Quote the data exactly, first line to the line containing "C = scene.collection", with no pictures.
— START OF Recorded information —
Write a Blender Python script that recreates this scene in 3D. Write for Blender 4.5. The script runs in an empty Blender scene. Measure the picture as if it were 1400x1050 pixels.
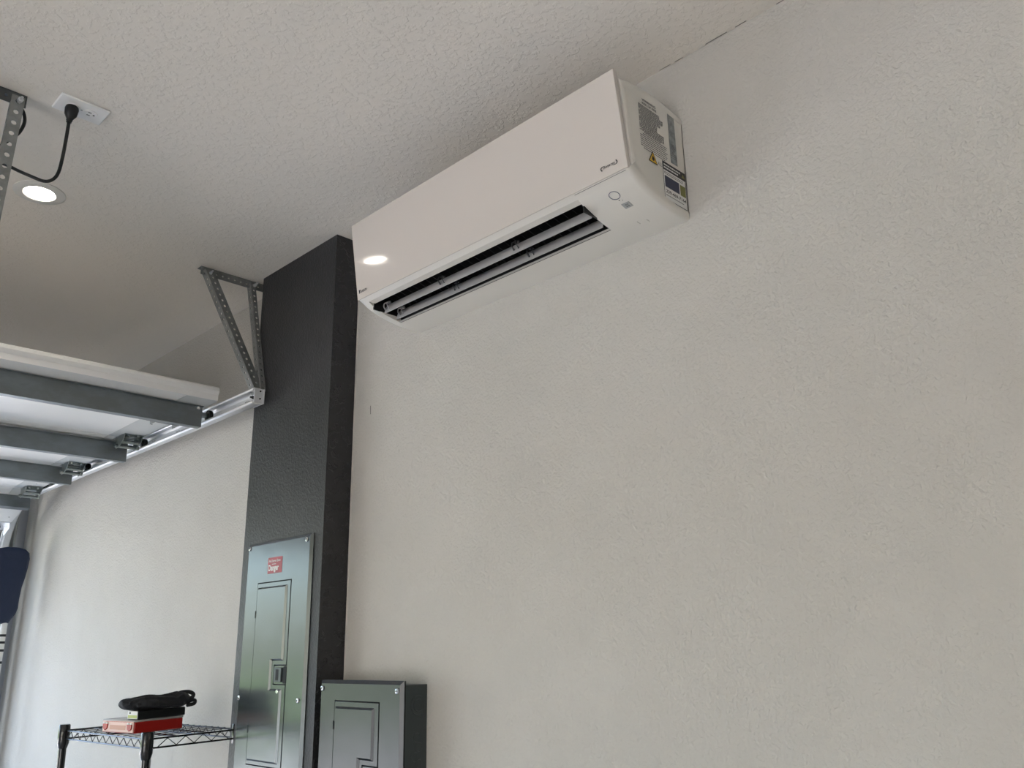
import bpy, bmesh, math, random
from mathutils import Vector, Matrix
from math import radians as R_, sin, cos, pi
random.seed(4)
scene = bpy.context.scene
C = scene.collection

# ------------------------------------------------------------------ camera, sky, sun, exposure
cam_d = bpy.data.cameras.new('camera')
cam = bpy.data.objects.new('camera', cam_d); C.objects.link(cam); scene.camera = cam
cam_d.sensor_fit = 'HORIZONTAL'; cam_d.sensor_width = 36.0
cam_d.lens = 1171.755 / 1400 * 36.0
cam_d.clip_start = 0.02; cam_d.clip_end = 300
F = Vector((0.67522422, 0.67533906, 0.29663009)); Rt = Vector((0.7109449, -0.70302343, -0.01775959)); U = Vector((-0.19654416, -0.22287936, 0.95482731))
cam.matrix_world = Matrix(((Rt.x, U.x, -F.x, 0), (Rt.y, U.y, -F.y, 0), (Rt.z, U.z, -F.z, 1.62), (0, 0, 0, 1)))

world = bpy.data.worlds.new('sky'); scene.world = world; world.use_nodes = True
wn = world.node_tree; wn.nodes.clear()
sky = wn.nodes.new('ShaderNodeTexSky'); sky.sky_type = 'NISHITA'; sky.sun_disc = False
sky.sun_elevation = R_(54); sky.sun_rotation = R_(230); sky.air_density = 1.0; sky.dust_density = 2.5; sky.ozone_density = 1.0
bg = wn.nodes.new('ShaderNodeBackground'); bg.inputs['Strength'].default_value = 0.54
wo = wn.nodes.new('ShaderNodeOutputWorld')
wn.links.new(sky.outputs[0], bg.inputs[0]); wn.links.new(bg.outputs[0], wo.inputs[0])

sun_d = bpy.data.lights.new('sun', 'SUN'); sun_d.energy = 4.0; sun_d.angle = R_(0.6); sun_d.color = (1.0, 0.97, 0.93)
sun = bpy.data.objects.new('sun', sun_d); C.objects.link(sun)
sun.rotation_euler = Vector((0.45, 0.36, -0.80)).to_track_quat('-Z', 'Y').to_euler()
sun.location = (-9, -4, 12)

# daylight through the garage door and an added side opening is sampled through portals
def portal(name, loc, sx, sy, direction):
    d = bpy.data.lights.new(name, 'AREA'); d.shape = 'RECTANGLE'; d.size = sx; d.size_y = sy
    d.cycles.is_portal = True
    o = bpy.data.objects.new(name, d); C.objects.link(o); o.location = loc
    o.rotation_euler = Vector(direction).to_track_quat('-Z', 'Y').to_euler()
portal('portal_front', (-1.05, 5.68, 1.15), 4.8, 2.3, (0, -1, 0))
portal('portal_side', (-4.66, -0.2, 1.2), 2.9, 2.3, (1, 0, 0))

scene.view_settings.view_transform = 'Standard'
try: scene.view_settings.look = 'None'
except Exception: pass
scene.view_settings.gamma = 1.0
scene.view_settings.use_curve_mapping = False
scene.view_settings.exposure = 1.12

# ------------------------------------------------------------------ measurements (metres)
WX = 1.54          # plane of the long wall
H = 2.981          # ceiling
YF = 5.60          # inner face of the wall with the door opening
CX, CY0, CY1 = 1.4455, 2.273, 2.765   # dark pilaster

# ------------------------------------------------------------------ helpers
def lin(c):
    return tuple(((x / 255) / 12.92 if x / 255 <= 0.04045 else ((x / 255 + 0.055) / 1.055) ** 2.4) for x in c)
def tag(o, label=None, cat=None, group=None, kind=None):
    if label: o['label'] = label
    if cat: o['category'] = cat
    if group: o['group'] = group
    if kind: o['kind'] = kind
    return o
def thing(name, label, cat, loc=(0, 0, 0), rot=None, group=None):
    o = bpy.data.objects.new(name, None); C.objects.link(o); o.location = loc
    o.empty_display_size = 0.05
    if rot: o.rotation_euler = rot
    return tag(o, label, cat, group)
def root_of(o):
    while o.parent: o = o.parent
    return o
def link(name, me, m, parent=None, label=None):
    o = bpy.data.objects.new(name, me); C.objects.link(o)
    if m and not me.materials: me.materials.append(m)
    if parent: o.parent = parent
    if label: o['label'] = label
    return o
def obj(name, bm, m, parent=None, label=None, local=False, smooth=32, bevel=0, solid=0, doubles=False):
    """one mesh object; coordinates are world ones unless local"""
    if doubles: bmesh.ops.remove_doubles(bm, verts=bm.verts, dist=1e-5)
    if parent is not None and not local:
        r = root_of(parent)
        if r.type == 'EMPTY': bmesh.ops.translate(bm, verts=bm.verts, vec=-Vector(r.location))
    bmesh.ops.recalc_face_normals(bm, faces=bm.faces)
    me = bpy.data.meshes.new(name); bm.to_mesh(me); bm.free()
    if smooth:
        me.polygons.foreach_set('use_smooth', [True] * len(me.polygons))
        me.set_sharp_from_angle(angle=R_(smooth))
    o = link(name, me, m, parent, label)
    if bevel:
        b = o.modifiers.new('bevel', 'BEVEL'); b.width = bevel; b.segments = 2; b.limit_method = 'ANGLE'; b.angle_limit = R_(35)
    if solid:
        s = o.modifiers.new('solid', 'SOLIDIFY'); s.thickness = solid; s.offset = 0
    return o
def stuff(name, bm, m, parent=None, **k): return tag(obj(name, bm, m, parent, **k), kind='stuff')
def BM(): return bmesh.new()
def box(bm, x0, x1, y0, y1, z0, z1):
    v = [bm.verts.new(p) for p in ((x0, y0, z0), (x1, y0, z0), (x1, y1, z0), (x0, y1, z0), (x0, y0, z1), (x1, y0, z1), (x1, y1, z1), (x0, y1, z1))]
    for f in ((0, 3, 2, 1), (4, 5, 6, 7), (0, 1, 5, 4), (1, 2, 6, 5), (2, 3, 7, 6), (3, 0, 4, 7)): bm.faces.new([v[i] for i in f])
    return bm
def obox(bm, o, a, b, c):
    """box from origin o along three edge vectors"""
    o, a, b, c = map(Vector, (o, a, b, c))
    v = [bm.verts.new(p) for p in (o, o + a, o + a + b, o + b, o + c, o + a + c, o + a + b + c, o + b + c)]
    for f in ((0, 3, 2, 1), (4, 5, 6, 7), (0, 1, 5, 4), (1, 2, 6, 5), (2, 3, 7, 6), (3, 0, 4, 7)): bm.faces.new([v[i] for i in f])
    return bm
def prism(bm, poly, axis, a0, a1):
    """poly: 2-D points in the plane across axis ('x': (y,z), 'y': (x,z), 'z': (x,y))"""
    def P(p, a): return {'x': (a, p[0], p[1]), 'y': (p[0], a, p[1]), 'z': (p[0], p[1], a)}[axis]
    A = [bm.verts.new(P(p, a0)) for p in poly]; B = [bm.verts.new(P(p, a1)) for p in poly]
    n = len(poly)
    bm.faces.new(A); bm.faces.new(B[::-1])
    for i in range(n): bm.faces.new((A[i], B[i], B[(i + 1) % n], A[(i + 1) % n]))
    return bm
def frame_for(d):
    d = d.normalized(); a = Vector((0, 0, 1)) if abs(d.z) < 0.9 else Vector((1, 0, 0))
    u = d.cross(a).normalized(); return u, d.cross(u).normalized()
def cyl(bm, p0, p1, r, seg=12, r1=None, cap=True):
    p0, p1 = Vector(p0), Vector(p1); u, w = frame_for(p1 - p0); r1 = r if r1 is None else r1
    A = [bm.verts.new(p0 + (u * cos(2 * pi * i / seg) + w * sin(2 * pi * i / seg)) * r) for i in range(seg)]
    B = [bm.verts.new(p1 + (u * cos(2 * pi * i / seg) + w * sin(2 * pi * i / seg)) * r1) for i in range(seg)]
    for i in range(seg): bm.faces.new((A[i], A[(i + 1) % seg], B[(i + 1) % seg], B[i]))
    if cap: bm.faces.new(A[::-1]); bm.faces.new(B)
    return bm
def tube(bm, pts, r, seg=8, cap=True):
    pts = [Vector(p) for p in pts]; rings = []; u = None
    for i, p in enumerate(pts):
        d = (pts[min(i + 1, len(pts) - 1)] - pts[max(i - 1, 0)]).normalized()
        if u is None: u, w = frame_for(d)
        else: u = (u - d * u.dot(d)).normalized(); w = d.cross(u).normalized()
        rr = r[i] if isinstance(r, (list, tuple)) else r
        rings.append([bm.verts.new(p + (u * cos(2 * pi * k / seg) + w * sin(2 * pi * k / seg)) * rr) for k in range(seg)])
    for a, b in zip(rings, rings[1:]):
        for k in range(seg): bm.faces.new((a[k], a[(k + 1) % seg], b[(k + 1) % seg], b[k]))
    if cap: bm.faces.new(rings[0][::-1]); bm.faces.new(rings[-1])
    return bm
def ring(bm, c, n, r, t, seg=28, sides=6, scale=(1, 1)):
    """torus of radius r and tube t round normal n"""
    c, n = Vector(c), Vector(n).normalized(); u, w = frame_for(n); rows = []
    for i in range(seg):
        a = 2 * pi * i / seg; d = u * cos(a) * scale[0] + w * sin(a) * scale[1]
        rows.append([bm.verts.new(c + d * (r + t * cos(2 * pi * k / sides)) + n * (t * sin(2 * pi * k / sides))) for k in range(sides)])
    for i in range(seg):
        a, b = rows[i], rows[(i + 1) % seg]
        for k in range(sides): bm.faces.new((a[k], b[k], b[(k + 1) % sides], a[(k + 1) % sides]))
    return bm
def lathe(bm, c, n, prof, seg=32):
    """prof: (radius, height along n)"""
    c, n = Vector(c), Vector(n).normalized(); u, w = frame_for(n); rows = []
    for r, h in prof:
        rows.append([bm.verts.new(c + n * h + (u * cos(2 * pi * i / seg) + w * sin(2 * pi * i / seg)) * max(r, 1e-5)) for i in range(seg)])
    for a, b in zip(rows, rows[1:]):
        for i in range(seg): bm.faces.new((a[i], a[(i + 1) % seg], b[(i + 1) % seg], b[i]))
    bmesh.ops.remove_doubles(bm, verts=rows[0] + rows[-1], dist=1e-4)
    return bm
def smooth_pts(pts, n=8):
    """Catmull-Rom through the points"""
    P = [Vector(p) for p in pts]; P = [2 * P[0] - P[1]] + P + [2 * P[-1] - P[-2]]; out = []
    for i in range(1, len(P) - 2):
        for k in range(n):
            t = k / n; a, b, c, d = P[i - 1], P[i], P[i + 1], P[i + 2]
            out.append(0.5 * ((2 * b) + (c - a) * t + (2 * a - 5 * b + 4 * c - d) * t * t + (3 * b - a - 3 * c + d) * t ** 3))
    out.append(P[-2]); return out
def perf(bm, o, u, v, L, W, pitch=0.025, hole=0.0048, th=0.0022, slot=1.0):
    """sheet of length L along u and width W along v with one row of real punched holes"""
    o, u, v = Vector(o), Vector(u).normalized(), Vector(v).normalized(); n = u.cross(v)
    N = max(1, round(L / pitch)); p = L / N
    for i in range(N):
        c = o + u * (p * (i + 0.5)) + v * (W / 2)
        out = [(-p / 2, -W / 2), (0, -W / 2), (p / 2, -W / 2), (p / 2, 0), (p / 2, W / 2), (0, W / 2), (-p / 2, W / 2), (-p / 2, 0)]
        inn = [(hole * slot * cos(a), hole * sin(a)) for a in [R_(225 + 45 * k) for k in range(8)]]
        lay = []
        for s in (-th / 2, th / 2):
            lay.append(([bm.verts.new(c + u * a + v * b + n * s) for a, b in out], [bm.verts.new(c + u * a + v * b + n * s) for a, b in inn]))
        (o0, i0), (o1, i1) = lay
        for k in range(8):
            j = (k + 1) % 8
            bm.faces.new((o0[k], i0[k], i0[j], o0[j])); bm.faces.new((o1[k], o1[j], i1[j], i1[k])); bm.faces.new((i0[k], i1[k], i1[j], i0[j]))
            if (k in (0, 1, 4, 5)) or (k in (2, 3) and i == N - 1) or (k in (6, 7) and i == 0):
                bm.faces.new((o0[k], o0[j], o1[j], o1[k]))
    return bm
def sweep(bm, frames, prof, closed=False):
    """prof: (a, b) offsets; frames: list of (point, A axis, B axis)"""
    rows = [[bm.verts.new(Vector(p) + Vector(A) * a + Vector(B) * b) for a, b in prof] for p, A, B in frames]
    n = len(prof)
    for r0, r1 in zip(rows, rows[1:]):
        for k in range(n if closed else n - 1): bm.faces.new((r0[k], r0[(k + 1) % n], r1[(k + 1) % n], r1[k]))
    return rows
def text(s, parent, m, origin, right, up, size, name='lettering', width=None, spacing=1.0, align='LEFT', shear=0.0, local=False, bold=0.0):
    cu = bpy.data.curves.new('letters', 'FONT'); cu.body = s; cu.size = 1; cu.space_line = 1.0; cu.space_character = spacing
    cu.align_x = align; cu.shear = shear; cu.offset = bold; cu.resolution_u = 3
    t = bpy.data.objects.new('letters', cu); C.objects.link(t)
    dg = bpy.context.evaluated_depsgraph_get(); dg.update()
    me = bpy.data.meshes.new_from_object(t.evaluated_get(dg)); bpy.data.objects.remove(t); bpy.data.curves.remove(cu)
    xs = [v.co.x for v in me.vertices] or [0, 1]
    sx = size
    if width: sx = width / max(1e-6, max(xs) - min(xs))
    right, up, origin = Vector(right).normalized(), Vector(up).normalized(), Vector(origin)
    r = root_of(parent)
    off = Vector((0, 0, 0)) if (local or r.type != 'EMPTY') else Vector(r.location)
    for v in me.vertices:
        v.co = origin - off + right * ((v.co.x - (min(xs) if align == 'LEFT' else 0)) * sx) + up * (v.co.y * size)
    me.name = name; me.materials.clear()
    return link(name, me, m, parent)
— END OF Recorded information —
> _Answer to the task_
Write a Blender Python script that recreates this scene in 3D. Write for Blender 4.5. The script runs in an empty Blender scene. Measure the picture as if it were 1400x1050 pixels.
import bpy, bmesh, math, random
from mathutils import Vector, Matrix
from math import radians as R_, sin, cos, pi
random.seed(4)
scene = bpy.context.scene
C = scene.collection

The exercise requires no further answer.